By Lenie Lectura – September 25, 2019
from Business Mirror

THE Department of Energy (DOE) has raised some concerns on the bidding terms of Manila Electric Co.’s (Meralco) power-supply contract that involves 1,200 megawatts (MW) of greenfield capacity.

 “I’m talking to (Meralco) about the certain correction on the TOR (terms of reference). We’re talking of the size of the plant, not to be limiting…for the plant not to be 100 percent contracted because we want to build our electricity market. Any greenfield plant can opt to contract or sell only, let’s say, up to 50 percent of the capacity,” said Energy Secretary Alfonso Cusi. 

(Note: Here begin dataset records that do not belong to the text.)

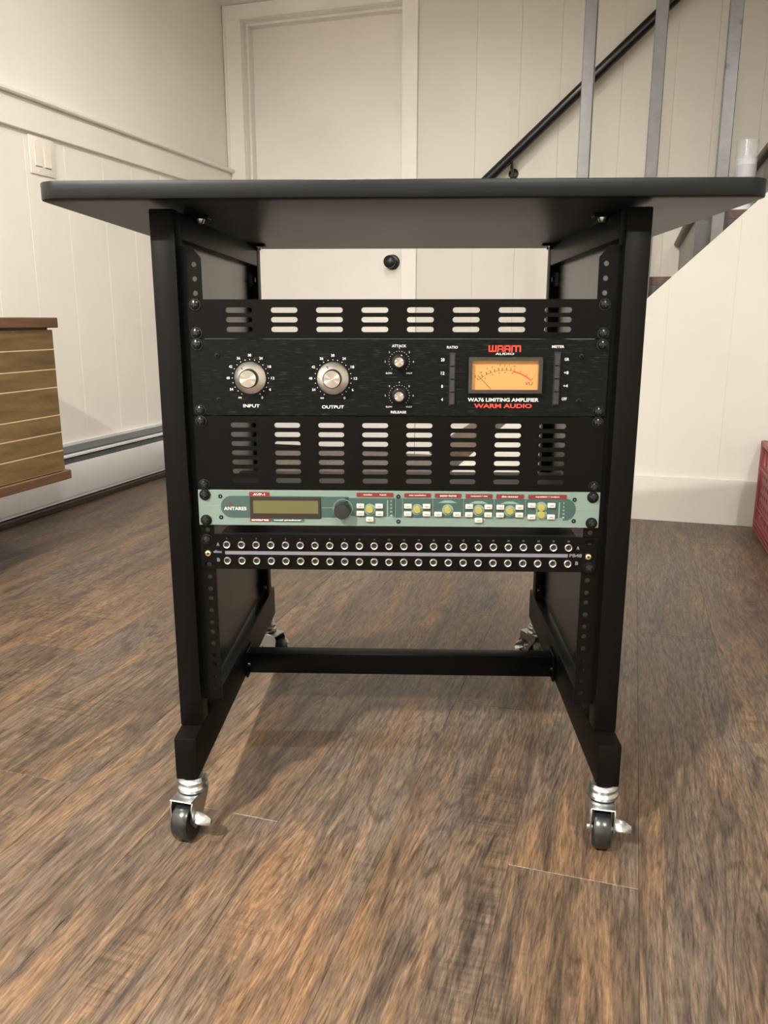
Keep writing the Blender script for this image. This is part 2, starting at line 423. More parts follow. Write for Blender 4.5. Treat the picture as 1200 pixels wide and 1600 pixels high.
# ceiling, other walls ----------------------------------------------
cl = MB(); cl.box(XL-.1, XR+.05, YF-.1, 1.84, CEIL, CEIL+.12); cl.box(XL-.1, -.25, 1.84, YB+.14, CEIL, CEIL+.12)
clo = struct(cl.build('ceiling', M_ceil, smooth=0))
MB().box(-.25, XR+.05, 1.80, 1.84, CEIL+.12, 3.0).build('stairwell_bulkhead', M_wall, clo, smooth=0)
MB().box(-.29, -.25, 1.80, YB+.14, CEIL+.12, 3.0).build('stairwell_bulkhead', M_wall, clo, smooth=0)
MB().box(-.29, XR+.05, 1.80, YB+.14, 3.0, 3.05).build('stairwell_ceiling', M_ceil, clo, smooth=0)
struct(MB().box(XR, XR+.1, YF-.1, YB+.14, 0, 3.0).build('wall_right', M_wall, smooth=0))
struct(MB().box(XL-.1, XR+.1, YF-.1, YF, 0, CEIL).build('wall_front', M_wall, smooth=0))
# stair side wall (white, raked top) ---------------------------------
YS = 1.853
def rake(x): return .720 + .952*(x-.297)
x_toe = .297 - .720/.952 + .02
sw = MB()
xe = XR; ztop = CEIL - .002; xk = .297 + (ztop-.72)/.952
ws = None
cuts = [x_toe, -.22, -.03, .16, .3535, .545, .74, .93, 1.13, 1.33, 1.53, XR]
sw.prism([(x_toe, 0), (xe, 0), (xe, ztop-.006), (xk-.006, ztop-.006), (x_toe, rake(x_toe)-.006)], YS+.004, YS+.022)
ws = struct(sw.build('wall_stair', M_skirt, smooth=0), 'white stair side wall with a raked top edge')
for a, b_ in zip(cuts[:-1], cuts[1:]):
    a2, b2 = a+.00012, b_-.00012
    pts = [(a2, 0), (b2, 0)]
    if b2 <= xk: pts += [(b2, rake(b2)), (a2, rake(a2))]
    elif a2 < xk: pts += [(b2, ztop), (xk, ztop), (a2, rake(a2))]
    else: pts += [(b2, ztop), (a2, ztop)]
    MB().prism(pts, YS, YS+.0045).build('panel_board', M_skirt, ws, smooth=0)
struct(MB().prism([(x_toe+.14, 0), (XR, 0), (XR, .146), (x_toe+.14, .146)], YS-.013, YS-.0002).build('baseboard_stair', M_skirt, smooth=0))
struct(MB().box(-.745, -.47, YB-.013, YB-.0002, 0, .14, .002).build('baseboard_back', M_trim))
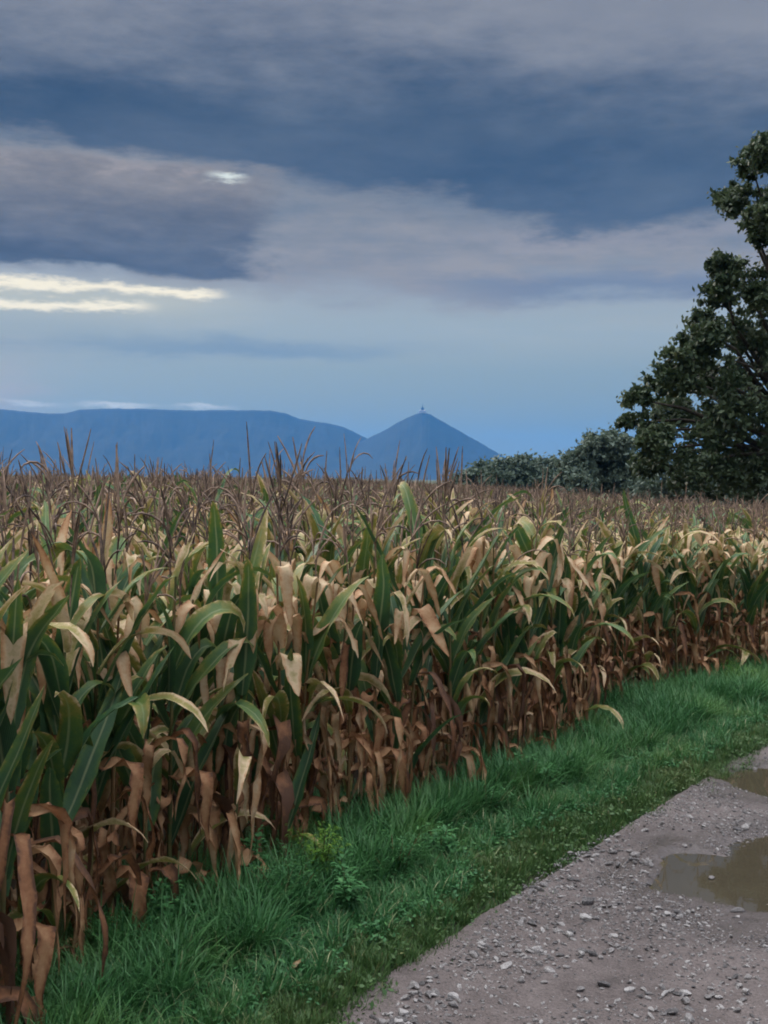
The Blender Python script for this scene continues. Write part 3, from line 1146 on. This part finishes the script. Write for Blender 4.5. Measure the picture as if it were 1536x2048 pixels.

The 50-percent limit is only an example. Cusi said the DOE is still threshing the details out. “We just don’t like it to be limiting, so we encourage more participation so we can build the electricity market, improve our energy capacity, rates and energy reliability. If I sell my capacity at 100 percent then there will be no reserve.  What is left for me to trade it in the market?” Cusi pointed out.

Meralco utility head economics Lawrence Fernandez said the DOE was given a copy of the bid bulletin. “It was clarified in bid bulletins that capacity in excess of 1,200 MW may be sold to others, e.g., the WESM (Wholesale Electricity Spot Market),” he said in a text message when sought for comment on Tuesday.

Meralco conducted a bidding, via competitive selection process (CSP), for the 1,200-MW greenfield capacity on September 15, but it was declared a failed bidding after only Atimonan One Energy Inc., a unit of Meralco Powergen Corp., submitted its offer. Meralco President Ray Espinosa said the TOR was amended in order to attract more bidders.

Cusi’s office received the modified TOR from Meralco recently. Once the DOE gives its green light, Meralco will proceed to publish the bid invite and hopefully conclude the bidding process, within the year. 

If the CSP is  successful, the next step for Meralco is to file the power-supply agreement (PSA) for approval before the Energy Regulatory Commission (ERC).

“We’re hoping this week it would be cleared so we can publish also this week and then we can start the rebidding,” said Espinosa.

The DOE has been vocal in saying that it does not want power-generation companies to sell 100 percent of their installed capacity to distribution utilities (DUs). A sufficient buffer must be set aside for replacement power, ancillary services and spot market. 

In fact, the agency said in May it was crafting a circular that will cap the energy contracted at 70 percent of the power facility’s installed capacity.

“We have to encourage the power plants to be well-maintained. To do this, we’re looking at a 70-percent cap of their contracting with distribution utilities so that they can have more power available for replacement power, for power available for ancillary services and more power available in the spot market,” said DOE Undersecretary Felix William Fuentebella.